Selon un avis juridique du professeur Ninon Colneric (PDF), le balayage automatisé pourrait en effet être illégal. La surveillance sans raison spécifique ni soupçon raisonnable est interdite dans l'UE en raison de sa violation des droits fondamentaux. La Cour européenne de justice a confirmé ce point de vue à plusieurs reprises et a, par exemple, réprouvé la conservation des données à plusieurs reprises.
Néanmoins, les tentatives de relancer le zombie de la rétention des données par des astuces juridiques ne se sont pas éteintes. On retrouve régulièrement cette demande dans les documents du conseil de différents pays de l'UE. Ainsi, ce type de surveillance de masse fait toujours partie de la loi allemande sur les télécommunications ("Telekommunikationsgesetz"), bien qu'elle soit actuellement suspendue.

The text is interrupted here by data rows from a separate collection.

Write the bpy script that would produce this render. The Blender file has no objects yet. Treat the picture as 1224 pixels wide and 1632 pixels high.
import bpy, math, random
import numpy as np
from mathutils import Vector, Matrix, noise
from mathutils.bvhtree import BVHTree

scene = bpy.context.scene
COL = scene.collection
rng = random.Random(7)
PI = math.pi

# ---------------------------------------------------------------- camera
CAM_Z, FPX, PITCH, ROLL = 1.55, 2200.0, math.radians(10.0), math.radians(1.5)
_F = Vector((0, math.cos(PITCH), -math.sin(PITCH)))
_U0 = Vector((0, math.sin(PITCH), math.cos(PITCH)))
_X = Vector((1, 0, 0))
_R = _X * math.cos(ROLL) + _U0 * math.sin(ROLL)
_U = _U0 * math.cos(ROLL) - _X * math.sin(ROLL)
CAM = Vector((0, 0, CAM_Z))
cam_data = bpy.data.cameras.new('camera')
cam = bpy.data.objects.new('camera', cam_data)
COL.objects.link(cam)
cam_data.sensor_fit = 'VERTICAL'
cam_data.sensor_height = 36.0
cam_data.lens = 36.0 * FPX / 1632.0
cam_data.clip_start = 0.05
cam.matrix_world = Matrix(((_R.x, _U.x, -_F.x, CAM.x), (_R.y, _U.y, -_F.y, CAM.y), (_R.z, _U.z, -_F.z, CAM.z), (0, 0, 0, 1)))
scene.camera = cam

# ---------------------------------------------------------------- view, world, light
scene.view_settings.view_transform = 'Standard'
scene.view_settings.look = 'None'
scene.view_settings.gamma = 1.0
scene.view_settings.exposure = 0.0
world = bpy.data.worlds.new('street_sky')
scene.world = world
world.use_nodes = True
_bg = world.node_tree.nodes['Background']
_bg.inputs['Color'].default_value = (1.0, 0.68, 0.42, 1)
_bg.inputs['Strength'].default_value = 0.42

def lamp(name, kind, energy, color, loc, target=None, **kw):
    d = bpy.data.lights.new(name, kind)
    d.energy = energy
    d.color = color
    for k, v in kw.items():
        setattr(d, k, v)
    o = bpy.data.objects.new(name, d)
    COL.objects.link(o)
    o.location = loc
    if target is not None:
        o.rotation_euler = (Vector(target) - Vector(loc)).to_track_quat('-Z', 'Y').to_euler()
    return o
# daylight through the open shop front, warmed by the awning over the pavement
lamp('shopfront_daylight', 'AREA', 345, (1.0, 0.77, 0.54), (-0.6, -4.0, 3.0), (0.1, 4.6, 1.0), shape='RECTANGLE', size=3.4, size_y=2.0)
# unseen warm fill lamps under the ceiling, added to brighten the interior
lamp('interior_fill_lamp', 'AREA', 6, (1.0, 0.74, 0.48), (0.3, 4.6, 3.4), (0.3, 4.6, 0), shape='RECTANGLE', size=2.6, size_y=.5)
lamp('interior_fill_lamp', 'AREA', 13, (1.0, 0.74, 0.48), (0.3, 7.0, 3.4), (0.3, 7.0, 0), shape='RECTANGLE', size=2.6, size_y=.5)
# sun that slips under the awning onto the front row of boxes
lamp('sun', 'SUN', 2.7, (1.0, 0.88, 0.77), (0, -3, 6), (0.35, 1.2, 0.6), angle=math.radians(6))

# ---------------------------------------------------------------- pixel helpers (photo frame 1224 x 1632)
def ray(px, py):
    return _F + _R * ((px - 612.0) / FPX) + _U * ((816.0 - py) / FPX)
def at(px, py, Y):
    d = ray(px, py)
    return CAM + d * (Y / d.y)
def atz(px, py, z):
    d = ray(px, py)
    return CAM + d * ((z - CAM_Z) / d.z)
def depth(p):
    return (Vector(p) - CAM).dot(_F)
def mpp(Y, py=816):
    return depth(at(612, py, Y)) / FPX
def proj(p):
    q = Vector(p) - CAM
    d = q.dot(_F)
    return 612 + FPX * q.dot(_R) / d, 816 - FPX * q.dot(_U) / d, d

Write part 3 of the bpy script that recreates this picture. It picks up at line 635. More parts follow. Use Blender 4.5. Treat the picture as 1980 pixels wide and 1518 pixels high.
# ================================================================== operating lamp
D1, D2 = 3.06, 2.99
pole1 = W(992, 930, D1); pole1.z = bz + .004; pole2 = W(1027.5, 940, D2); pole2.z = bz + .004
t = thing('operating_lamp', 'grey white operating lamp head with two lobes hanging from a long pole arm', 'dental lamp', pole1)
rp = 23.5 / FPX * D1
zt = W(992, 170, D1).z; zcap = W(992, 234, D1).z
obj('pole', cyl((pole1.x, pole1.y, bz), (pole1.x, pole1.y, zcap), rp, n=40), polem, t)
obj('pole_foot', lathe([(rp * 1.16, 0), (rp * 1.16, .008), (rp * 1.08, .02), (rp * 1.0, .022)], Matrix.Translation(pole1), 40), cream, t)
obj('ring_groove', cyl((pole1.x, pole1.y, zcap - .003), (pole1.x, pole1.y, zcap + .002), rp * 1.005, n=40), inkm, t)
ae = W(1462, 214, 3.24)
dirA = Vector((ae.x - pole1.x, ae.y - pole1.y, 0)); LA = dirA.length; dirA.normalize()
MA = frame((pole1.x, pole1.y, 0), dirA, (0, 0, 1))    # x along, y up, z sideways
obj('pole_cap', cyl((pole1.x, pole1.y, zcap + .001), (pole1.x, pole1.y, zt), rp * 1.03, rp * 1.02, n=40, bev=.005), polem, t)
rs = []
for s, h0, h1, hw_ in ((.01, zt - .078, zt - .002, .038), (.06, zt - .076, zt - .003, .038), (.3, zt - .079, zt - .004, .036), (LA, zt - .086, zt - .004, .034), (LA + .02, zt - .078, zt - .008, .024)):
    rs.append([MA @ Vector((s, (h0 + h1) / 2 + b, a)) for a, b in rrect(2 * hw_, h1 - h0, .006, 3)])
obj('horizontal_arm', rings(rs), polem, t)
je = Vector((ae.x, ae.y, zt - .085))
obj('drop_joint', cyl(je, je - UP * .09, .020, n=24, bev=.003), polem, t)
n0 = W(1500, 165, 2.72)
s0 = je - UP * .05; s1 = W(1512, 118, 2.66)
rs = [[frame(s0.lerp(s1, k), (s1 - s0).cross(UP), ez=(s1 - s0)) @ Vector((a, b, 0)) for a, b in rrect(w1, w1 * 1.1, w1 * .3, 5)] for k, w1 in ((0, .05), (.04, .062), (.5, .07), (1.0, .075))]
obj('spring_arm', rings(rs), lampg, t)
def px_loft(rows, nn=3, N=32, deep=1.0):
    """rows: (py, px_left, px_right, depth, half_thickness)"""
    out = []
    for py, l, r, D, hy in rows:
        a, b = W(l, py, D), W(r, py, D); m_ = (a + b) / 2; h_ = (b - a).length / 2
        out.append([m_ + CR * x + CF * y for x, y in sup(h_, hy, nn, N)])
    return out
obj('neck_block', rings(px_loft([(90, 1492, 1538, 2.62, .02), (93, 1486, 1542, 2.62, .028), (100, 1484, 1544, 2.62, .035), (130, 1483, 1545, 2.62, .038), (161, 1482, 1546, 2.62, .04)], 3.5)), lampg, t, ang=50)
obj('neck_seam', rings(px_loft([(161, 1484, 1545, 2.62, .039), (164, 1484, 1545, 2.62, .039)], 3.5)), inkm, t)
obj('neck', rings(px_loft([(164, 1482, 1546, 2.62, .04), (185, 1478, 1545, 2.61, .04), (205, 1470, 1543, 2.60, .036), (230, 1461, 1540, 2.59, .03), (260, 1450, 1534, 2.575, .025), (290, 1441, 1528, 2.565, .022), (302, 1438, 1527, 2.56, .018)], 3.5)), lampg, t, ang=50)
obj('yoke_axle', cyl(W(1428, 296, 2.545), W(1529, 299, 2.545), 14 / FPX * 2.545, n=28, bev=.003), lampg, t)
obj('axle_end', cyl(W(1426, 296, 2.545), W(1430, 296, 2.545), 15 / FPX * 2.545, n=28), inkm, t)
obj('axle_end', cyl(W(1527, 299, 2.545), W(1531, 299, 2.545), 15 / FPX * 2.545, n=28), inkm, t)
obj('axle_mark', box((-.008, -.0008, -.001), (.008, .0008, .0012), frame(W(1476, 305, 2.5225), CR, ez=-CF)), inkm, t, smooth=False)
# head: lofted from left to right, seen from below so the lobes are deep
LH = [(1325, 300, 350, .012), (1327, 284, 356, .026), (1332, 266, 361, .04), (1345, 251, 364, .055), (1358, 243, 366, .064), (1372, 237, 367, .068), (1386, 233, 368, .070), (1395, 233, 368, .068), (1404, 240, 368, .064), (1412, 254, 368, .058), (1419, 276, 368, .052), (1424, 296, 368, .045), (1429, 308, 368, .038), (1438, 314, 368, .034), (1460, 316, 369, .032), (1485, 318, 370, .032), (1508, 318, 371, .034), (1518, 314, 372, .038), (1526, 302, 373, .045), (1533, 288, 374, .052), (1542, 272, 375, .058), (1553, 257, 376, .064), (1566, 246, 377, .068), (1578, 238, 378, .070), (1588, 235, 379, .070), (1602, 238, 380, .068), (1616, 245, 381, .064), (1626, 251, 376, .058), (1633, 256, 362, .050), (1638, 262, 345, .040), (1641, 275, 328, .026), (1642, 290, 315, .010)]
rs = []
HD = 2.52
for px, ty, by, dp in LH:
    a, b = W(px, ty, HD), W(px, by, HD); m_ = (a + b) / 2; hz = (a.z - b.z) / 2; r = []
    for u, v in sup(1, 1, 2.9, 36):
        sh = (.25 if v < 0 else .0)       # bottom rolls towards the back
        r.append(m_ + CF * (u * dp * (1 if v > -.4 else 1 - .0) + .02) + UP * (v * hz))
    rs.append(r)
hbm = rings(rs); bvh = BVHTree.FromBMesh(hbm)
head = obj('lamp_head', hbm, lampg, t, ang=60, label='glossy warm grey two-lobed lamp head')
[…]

Quelles actions puis-je entreprendre pour protester contre le projet ?
Jusqu'à présent, il n'y a pas de grandes alliances de la société civile contre la proposition, mais la protestation ne fait que s'amplifier. Le député européen Patrick Breyer a créé une page d'information et des appels à l'action sur chatkontrolle.de. Il appelle les citoyens à contacter les représentants de la Commission européenne, tels que la commissaire européenne aux affaires intérieures, Ylva Johannson, ou la présidente de la Commission européenne, Ursula von der Leyen, par téléphone et par e-mail, et à exprimer leur protestation. Dans les semaines à venir, des alliances de la société civile et d'autres formes de manifestation pourraient également voir le jour. Pour cela, il peut être utile de s'impliquer soi-même et de contacter les organisations de défense des droits civils et du numérique sur la question de chat control.